A Comprehensive Strategy for Combating Terrorism

Publication Type:

Book Chapter

Source:

Combating Transnational Terrorism, Procon, Sofia, p.253-270 (2016)

Abstract:

Terrorism is a deadly problem with a long history. From the earliest accounts of the Zealots-Sicarii in Jerusalem in the first century to the violent atrocities of the ‘Islamic State,’ al-Shabaab, and Boko Haram in current times, terrorism has remained a perennial scourge. Many have tried to eliminate the threat of terrorism, but always with mixed and incomplete results.
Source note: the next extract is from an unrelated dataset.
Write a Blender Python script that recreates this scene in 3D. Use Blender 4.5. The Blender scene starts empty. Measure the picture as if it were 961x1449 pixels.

The main reason for this discouraging record is that terrorism is ultimately a tactic used by individuals and groups who want to force political change by means of violence against non-combatants. One cannot completely eradicate terrorism any more than one can stop murder, suicide, or theft. Therefore, counter-terrorism (CT) strategies are considered successful only to the extent that they reduce the incidence of terrorism to some manageable level. The elusive characterization of terrorism also complicates the development of comprehensive CT strategies. Insurgents frequently employ acts of terrorism against civilians, while also conducting guerrilla warfare against state security forces. For this reason, many CT strategies necessarily include elements of counterinsurgency. Additionally, some view terrorism as a form of warfare while others consider it an extreme form of criminal activity. President George W. Bush’s declaration of the “Global War on Terror” is the starkest example of the former approach and one that immediately attracted criticism that it would be no more conclusive than a “war on drugs” or a “war on poverty.” There are few absolutes and no magic solutions in CT. Sadly, history provides many examples of misguided CT strategies and relatively few success stories. Nonetheless, most effective strategies recognize terrorism as a complex political and social phenomenon and use a wide range of tools that are selectively targeted against specific threats. Terrorism is increasingly transnational in nature. This characteristic demands a ‘home game’ and an ‘away game,’ as well as extensive international cooperation. Good CT strategy requires simultaneous offense, defense, and consequence management. It is only as good as the organizations, people, and procedures used to implement it. Security remains a fundamental responsibility of the state, and therefore CT strategy is a necessary, albeit imperfect, endeavor.